S.C. Rep. James Smith, D-Richland, and a Congaree Riverkeeper board member, told The Nerve when contacted this week that Taylor remains as a charter member of the board, though he added she recently stepped down as board chairperson.

“She’s done a superb job,” Smith said. “I consider her of unquestionable ethics. We’ve benefited by virtue of her knowledge.”

Asked about the apparent discrepancy between Taylor’s board position and her defending the city in the lawsuit, Smith, who is an attorney, replied, “She’s a lawyer who has duties to her client. … I don’t think there’s an issue there.”

Conflicting Roles

Taylor’s background information on her law firm’s website says she “focuses on municipal law, constitutional law, water law, energy and natural resources law, land use law, and appellate practice.” It also notes that her practice includes “defending a city against challenges to its use of water and sewer revenues,” though it doesn’t name the city; and lists her as co-chair of the “City of Columbia Mayor’s Transition Team Environmental & Sustainability Committee.”

Yet in a post on the website of Sustainable Midlands, which describes itself as leading a coalition of Midlands organizations “dedicated to the principles of sustainable communities,” Taylor wrote this about water issues facing the state:

“Crumbling water and sewer infrastructure results in leaking drinking water pipes, escalating replacement costs, and untreated wastewater discharging into our rivers and streams. … No one wants to pay more in water and sewer rates, yet state and federal funding is woefully inadequate to meet the challenge we face. This is a problem that we cannot ignore any longer.”

In a written response Monday to The Nerve, Taylor declined comment on her dual roles or on the lawsuit in general, saying only, “I forwarded your email to the City for response, as I am not authorized to speak to the media on behalf of the city.”

Thomas Lydon, another McAngus Goudelock & Courie attorney representing the city in the suit, and Columbia attorney C. Dixon Lee III, who represents the plaintiffs, didn’t respond to written or phone requests from The Nerve seeking comment.

The Nerve this week asked the city for the total city payments made so far to Lydon and Taylor in connection with the lawsuit, but was informed to submit the request under the S.C. Freedom of Information Act. City spokesman Jared Glover also indicated in a written response that any public comment by the city about the suit would be treated as an FOIA request.

No response from the city was received by publication of this story.

The city has until Thursday to submit its formal response to the plaintiffs’ appeal before the Court of Appeals, court records show.

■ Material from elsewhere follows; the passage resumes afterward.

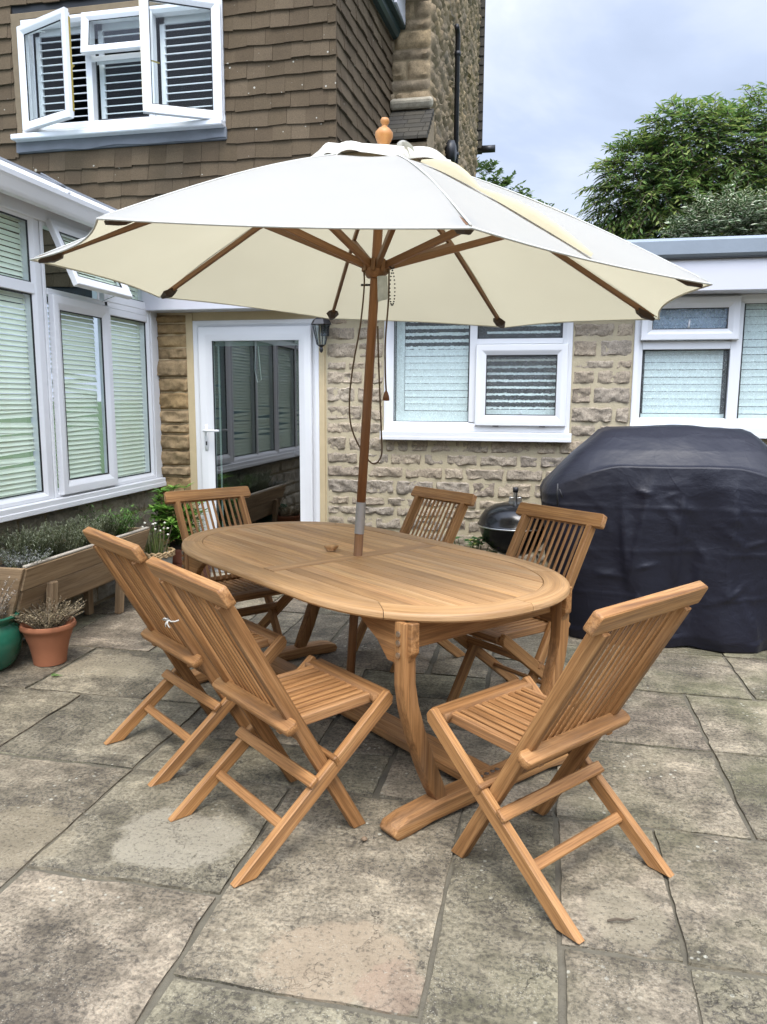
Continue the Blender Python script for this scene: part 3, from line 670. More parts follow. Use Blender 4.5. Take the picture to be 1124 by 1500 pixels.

The 2011 suit, which names Azar, Richland County anti-tax activist Michael Letts and Columbia resident Frank Cumberland Jr. as plaintiffs on behalf of all Columbia water and sewer customers, contends that the city for years has been transferring millions of dollars annually from its “Water and Sewer Enterprise Fund” to the city’s general fund, four economic development corporations and other city divisions for “non-water and sewer services and expenses,” in violation of state law and previous court cases.

“At the same time the City neglected its water and sewer system which fell into a state of disrepair and ultimately resulted in the United States Environmental Protection Agency and the South Carolina Department of Health and Environmental Control successfully suing the City of Columbia to force repairs and improvements to the City’s sewer system,” the plaintiffs’ appeal states.

Raiding the Water-Sewer Fund

According to court papers reviewed by The Nerve:

  • The city in recent years has collected about $100 million annually in water and sewer fees, which is just below 50 percent of its total annual budget.
  • Between 1999 and 2010, the city transferred a total of $78.6 million from its water and sewer funds for other uses.
  • As of two years ago, the city provided water to 137,066 customers and sewer to 69,910 customers. About 55 percent of all water and sewer customers live outside the city; their fees are co-mingled in the water and sewer fund with residents’ fees. The plaintiffs contend that transferred funds spent on “city-only activities” do not benefit non-residents.
  • For years, the city has transferred $4.5 million annually from the water and sewer fund to its general fund. The city’s budget director in a sworn statement estimated that city property tax bills would go up by about 10 mills if the city couldn’t use the $4.5 million for general operations.
  • From fiscal years 2009 through 2011, the city transferred a total of more than $1 million annually from the water and sewer fund to the city’s four development corporations – the Columbia Development Corporation, Eau Claire Development Corporation, Columbia Housing Development Corporation and the TN Development Corporation.
  • In addition, the city during those fiscal years transferred collectively more than $1.5 million in water-sewer funds annually to the city’s Economic Development Department and Office of Business Opportunities, and for “economic development special projects.”

But in a ruling last September throwing out the lawsuit, Circuit Judge G. Thomas Cooper said the transfers don’t violate state law, writing, “Transfer of some portion of water and sewer revenues from a city’s water and sewer utility to its general fund is a common practice in South Carolina.”

“Adequate water supply is an important economic development tool,” Cooper wrote. “The City’s utility attracts businesses to the Midlands region. New businesses locating in the region help grow the City’s water and sewer customer base.”

Cooper also ruled that neither Azar nor Letts had legal standing to be part of the lawsuit, and denied the plaintiffs’ request for class-action status.

The appeal before the Court of Appeals seeks to:

  • Reverse Cooper’s ruling;
  • Require the city to return all monies that were transferred to the general fund from the water and sewer fund, as well as all water and sewer funds “spent directly” by the city’s development corporations, over a three-year period before the suit was filed; and
  • Prohibit the city from raiding the water and sewer fund going forward.

“The water and sewer system needs to be an independent system out of the control of City Council,” Azar told The Nerve. “Then we’ll have real truth in accounting.”